上野の西洋美術館で松方コレクションの特別展を開催している。暑さにも拘わらず毎日大勢の人が見に来ている。昨日は混雑していたがまあゆっくりと鑑賞できた。この美術館はフランス政府から返還された近代フランス絵画・彫刻等370点を基礎として、1959年に開設された。特にモネの絵画、ロダンの彫刻(『地獄の門』など)がまとまって収集されている。しかし、20数点フランス政府が返還しなかったものもあり、今回の目玉はゴッホの「アルルの寝室」(オルセー美術館)だろう。アルルへ行くと今でもこの寝室は絵と同じようにゴッホの下宿に残されている。
最初、入口には松方がモネのジベルニー邸に直接おもむき交渉して買った睡蓮が出迎えてくれる。
展示は松方がロンドンに滞在していた時に買い付けた作品から始まり、その後パリに行って約800点買った最盛期、北欧訪問時と時代別に展示されている。

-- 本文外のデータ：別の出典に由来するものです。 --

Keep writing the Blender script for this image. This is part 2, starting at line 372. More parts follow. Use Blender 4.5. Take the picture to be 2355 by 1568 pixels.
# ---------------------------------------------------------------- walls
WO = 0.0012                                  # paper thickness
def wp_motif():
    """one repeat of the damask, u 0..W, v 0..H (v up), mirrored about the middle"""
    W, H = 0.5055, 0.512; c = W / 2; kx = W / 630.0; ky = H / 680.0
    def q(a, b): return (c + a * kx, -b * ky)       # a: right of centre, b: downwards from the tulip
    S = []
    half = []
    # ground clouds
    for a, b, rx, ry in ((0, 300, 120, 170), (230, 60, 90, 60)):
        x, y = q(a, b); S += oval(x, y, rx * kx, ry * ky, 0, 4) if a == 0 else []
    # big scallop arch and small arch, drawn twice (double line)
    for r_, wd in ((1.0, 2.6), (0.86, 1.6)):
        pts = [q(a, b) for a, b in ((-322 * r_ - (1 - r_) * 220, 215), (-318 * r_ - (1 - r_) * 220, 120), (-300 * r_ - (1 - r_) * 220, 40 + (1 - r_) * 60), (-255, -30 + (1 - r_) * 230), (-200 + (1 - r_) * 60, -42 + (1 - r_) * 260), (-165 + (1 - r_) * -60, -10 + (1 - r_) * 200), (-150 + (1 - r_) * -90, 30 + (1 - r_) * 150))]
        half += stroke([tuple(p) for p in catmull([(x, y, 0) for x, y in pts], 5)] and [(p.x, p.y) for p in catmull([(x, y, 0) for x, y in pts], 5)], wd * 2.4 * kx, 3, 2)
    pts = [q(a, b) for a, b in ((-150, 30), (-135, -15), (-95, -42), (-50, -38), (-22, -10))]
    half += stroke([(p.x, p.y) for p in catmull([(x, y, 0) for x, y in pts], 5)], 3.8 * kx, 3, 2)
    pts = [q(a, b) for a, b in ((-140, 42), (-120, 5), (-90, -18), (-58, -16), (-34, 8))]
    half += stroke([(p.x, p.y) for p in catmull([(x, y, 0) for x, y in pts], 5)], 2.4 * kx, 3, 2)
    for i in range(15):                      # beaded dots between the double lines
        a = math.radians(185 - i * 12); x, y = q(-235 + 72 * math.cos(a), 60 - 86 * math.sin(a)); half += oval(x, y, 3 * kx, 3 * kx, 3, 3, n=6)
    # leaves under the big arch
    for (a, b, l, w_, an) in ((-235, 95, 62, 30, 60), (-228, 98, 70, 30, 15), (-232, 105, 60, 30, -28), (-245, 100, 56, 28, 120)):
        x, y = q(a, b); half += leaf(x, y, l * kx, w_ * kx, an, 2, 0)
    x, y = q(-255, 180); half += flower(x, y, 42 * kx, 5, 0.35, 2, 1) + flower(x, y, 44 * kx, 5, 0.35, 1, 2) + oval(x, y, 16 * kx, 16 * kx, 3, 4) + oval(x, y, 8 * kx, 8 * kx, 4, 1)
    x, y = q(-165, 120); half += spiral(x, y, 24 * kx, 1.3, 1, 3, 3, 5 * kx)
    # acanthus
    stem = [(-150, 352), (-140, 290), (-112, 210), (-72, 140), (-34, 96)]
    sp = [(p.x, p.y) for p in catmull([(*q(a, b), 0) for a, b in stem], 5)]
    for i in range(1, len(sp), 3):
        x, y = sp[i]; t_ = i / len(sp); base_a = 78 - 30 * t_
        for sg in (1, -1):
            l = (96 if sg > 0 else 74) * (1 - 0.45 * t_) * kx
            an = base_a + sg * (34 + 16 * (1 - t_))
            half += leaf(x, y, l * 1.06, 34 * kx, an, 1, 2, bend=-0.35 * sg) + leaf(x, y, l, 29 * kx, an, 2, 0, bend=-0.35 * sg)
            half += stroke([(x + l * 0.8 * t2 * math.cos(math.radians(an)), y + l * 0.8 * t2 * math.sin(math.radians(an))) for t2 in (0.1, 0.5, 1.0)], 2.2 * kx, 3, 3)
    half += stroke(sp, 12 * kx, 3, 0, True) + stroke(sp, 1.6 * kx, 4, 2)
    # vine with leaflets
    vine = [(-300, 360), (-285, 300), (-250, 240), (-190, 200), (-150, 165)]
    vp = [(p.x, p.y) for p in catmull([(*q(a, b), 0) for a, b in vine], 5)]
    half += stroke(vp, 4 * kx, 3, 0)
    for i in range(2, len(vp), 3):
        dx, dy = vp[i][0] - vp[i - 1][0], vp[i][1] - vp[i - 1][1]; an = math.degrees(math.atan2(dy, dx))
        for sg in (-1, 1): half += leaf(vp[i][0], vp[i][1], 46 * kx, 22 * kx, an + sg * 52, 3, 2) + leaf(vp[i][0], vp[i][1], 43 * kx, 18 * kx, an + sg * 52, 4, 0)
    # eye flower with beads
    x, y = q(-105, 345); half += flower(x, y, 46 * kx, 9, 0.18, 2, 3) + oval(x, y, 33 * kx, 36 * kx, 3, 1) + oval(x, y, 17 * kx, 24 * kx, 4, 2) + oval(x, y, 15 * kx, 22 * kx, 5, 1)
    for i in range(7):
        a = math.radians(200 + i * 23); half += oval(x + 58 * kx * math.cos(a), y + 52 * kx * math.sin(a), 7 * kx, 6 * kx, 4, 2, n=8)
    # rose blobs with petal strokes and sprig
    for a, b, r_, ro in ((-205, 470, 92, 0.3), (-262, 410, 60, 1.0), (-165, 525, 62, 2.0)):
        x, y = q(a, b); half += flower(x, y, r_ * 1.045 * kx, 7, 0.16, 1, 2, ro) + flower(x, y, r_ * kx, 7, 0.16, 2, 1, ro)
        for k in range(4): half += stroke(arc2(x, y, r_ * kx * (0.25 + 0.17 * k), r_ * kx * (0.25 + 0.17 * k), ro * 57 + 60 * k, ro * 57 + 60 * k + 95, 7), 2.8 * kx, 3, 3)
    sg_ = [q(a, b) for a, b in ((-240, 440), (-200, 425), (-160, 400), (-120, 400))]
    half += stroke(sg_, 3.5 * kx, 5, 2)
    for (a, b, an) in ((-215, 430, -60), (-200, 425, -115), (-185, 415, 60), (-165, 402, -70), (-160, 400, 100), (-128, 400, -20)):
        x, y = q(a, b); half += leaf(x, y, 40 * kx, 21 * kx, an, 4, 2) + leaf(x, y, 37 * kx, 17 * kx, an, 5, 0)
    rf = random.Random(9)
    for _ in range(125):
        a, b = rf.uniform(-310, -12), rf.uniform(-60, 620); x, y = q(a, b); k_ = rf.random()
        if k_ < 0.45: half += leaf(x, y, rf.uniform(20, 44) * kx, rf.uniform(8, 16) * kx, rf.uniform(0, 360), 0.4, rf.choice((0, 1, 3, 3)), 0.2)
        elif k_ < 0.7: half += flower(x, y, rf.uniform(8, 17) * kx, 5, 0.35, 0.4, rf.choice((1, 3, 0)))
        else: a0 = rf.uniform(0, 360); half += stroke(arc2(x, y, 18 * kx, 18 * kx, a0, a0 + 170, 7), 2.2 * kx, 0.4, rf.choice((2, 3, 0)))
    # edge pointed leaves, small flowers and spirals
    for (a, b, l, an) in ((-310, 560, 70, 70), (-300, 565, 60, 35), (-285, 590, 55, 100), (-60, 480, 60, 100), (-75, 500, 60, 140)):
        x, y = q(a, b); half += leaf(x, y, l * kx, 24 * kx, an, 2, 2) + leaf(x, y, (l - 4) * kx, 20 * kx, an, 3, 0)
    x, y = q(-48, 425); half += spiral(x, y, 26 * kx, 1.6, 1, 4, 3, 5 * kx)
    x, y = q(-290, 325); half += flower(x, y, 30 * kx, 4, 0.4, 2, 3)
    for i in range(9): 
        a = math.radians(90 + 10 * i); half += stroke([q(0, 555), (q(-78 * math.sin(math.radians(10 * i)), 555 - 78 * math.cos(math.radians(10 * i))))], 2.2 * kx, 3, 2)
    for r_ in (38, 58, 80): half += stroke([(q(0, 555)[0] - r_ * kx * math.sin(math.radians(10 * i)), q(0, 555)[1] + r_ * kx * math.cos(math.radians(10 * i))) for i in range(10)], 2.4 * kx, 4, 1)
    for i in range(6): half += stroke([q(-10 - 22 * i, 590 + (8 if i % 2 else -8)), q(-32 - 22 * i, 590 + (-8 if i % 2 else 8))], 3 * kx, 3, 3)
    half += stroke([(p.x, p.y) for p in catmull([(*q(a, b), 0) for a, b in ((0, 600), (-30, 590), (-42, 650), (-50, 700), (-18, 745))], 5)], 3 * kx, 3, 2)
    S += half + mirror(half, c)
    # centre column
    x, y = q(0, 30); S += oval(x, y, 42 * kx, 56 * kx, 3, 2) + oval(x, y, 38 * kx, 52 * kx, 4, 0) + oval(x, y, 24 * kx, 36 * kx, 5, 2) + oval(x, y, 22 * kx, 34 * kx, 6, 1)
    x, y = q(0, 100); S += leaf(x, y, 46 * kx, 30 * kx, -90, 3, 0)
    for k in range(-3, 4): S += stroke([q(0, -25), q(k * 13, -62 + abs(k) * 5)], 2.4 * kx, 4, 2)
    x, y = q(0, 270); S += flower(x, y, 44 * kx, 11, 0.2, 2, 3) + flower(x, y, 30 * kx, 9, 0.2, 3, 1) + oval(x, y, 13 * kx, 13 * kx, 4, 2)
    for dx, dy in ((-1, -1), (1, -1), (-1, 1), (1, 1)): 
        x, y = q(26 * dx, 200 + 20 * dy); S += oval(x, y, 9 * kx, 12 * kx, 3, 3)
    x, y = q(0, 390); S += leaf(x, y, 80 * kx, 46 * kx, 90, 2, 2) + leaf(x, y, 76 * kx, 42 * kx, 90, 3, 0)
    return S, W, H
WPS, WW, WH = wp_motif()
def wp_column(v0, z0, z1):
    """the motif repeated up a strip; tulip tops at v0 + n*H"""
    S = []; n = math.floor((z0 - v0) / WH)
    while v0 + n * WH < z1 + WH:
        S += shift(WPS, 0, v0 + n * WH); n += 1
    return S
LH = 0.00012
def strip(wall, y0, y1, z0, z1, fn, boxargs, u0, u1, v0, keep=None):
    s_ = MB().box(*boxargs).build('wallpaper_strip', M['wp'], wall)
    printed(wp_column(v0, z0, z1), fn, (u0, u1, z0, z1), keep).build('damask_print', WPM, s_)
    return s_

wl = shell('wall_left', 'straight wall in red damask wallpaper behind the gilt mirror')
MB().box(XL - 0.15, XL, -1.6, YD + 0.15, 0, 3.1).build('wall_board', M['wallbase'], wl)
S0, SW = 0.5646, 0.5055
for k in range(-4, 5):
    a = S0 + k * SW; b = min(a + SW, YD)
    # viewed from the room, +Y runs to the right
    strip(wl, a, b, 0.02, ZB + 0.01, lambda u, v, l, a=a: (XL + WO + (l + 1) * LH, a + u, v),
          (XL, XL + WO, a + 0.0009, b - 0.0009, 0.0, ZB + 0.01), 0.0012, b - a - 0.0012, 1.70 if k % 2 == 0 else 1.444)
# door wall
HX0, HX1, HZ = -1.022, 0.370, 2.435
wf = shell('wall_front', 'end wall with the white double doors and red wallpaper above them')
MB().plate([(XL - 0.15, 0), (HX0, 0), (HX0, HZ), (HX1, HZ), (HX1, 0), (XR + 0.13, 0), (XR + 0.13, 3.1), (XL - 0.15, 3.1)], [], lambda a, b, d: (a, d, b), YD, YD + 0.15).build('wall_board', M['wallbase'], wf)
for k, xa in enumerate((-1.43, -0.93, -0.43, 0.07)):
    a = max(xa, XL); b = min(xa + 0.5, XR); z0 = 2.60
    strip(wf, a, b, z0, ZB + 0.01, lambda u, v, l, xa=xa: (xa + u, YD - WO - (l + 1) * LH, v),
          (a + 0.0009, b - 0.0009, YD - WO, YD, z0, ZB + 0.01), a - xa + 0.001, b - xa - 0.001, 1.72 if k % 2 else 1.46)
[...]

もちろん圧巻はパリ時代に買った傑作で、モネの雪のアルジャントゥイユ、ポプラ並木、エトルタでの風景画、ゴッホのアルルの寝室、ばら、ゴーガンの扇のある静物(オルセー美術館)、ルノワールの帽子の女、セザンヌの船にて、シスレー、ピサロの風景画、などきら星のごとく、あっという間に時間が経つ。ゴーガンのタヒチへ旅立つ前の傑作が3点あるのも目を引いた。面白かったのは、北九州市立美術館が所有するドガが描いた「マネとマネ夫人像」でマネが夫人の顔部分右端を切り取ってしまいそのまま保存されている。
2次大戦前に買い付けたルノワールのアルジェリア風のパリの女達(ハーレム)が燦然とお色気をかもしだしている。
今回私のお気に入りはモネの「雪のアルジャントゥイユ」と「ラヴァクールのセーヌ川」(個人蔵)の2点。
この特別展、入口に展示されている睡蓮に始まり、終わりはたて2m横4mの大きな「睡蓮、柳の反映」で終わる。最後の絵は上半分が損傷しており、下の部分しか見ることが出来ない。しかし、初めての試みだが、AI技術でモネの色使い、筆運びなど他の作品からデータを取り込み、再現画が横のスクリーンに映し出されている。
松方コレクションは英国での作品は火災消失、フランス政府に押収された松方コレクションの返還交渉は、1951年のサンフランシスコ講和会議の際に、吉田茂首相がフランスの外務大臣に要求し、返還されることが決まり、世界遺産となったコルビュジエ設計の西洋美術館で体裁を整え、1959年に成った。モネの絵一つでも40億円台、どのくらい価値があるか判らない我が国の至宝といえよう。